- Requirement -
Pictures stay out of the copy; restate everything else in the material exactly.

::: Provided data

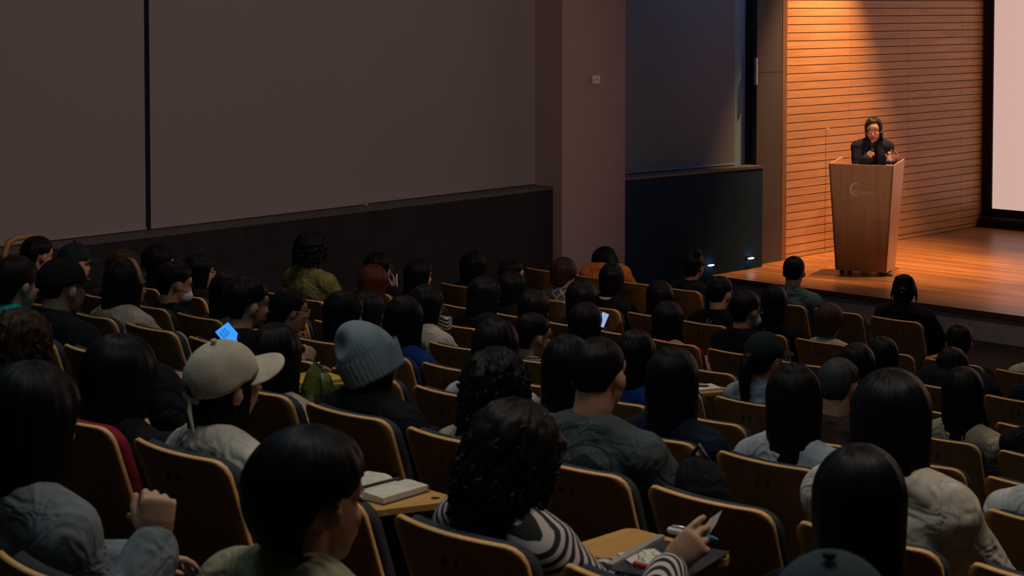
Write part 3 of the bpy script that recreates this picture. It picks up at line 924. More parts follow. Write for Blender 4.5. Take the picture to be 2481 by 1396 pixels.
# ---- headwear
def cap_parts(Rh, hc, base, parent, mat, strap=False, tilt=0):
    R = np.array(Rh @ Matrix.Rotation(rad(tilt), 3, 'X')); o = np.array(hc) - np.array(base)
    v, f = hair_grid(.015, (lambda a, s: .030 - .020 * ss(1.6, 2.6, a)) if not strap else (lambda a, s: .030 - .012 * ss(1.2, 2.2, a) + (.038 * max(0, 1 - ((a - math.pi) / .42) ** 2) if a > math.pi - .42 else 0)), amp=.012, inner=.008, Na=64, Nt=18)
    v = np.array(v); v[:, 2] *= 1.02
    mb = MB(); mb.add(v @ R.T + o, f)
    c = mb.build('cap', mat, parent, True)
    nu, nv = 22, 8; V = []; Fc = []
    for s in (0, 1):
        for j in range(nv + 1):
            for i in range(nu + 1):
                a = rad(-64 + 128 * i / nu); w = math.cos(a * 1.38) ** .6 if abs(a * 1.38) < math.pi / 2 else 0
                q = j / nv * .078 * w
                x = math.sin(a) * (.092 + q * .25); y = -.014 + math.cos(a) * .113 + q * 1.1
                V.append((x, y, .036 - .22 * q - 3.0 * x * x + (.0 if s == 0 else -.004)))
    n = nu + 1; N = n * (nv + 1)
    for j in range(nv):
        for i in range(nu):
            a = j * n + i; Fc += [(a, a + 1, a + n + 1, a + n), (N + a, N + a + n, N + a + n + 1, N + a + 1)]
    for i in range(nu): a = nv * n + i; Fc.append((a, a + 1, N + a + 1, N + a))
    MB().add(np.array(V) @ R.T + o, Fc).build('brim', mat, c, True)
    MB().add(*ellipsoid(o + R @ np.array((0, -.014, .030 + .114 * 1.02)), (.010, .010, .006), R, 12, 8)).build('button', mat, c, True)
    if strap:
        pts = [o + R @ np.array((math.sin(a) * .089, -.014 + math.cos(a) * .113, .012)) for a in [math.pi - .5 + i * .1 for i in range(11)]]
        mb = MB().add(*tube(pts, [(.003, .010)] * 11, 8, R @ np.array((0, .001, 0)) + np.array((0, 0, 0)) if False else None))
        e = pts[3]; mb.add(*tube([e, e + np.array((.01, -.01, -.03)), e + np.array((.03, -.012, -.085))], [.006, .007, .004], 8))
        mb.build('strap', mat, c, True)
    return c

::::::

- Exercise solution -
Write part 3 of the bpy script that recreates this picture. It picks up at line 924. More parts follow. Write for Blender 4.5. Take the picture to be 2481 by 1396 pixels.
# ---- headwear
def cap_parts(Rh, hc, base, parent, mat, strap=False, tilt=0):
    R = np.array(Rh @ Matrix.Rotation(rad(tilt), 3, 'X')); o = np.array(hc) - np.array(base)
    v, f = hair_grid(.015, (lambda a, s: .030 - .020 * ss(1.6, 2.6, a)) if not strap else (lambda a, s: .030 - .012 * ss(1.2, 2.2, a) + (.038 * max(0, 1 - ((a - math.pi) / .42) ** 2) if a > math.pi - .42 else 0)), amp=.012, inner=.008, Na=64, Nt=18)
    v = np.array(v); v[:, 2] *= 1.02
    mb = MB(); mb.add(v @ R.T + o, f)
    c = mb.build('cap', mat, parent, True)
    nu, nv = 22, 8; V = []; Fc = []
    for s in (0, 1):
        for j in range(nv + 1):
            for i in range(nu + 1):
                a = rad(-64 + 128 * i / nu); w = math.cos(a * 1.38) ** .6 if abs(a * 1.38) < math.pi / 2 else 0
                q = j / nv * .078 * w
                x = math.sin(a) * (.092 + q * .25); y = -.014 + math.cos(a) * .113 + q * 1.1
                V.append((x, y, .036 - .22 * q - 3.0 * x * x + (.0 if s == 0 else -.004)))
    n = nu + 1; N = n * (nv + 1)
    for j in range(nv):
        for i in range(nu):
            a = j * n + i; Fc += [(a, a + 1, a + n + 1, a + n), (N + a, N + a + n, N + a + n + 1, N + a + 1)]
    for i in range(nu): a = nv * n + i; Fc.append((a, a + 1, N + a + 1, N + a))
    MB().add(np.array(V) @ R.T + o, Fc).build('brim', mat, c, True)
    MB().add(*ellipsoid(o + R @ np.array((0, -.014, .030 + .114 * 1.02)), (.010, .010, .006), R, 12, 8)).build('button', mat, c, True)
    if strap:
        pts = [o + R @ np.array((math.sin(a) * .089, -.014 + math.cos(a) * .113, .012)) for a in [math.pi - .5 + i * .1 for i in range(11)]]
        mb = MB().add(*tube(pts, [(.003, .010)] * 11, 8, R @ np.array((0, .001, 0)) + np.array((0, 0, 0)) if False else None))
        e = pts[3]; mb.add(*tube([e, e + np.array((.01, -.01, -.03)), e + np.array((.03, -.012, -.085))], [.006, .007, .004], 8))
        mb.build('strap', mat, c, True)
    return c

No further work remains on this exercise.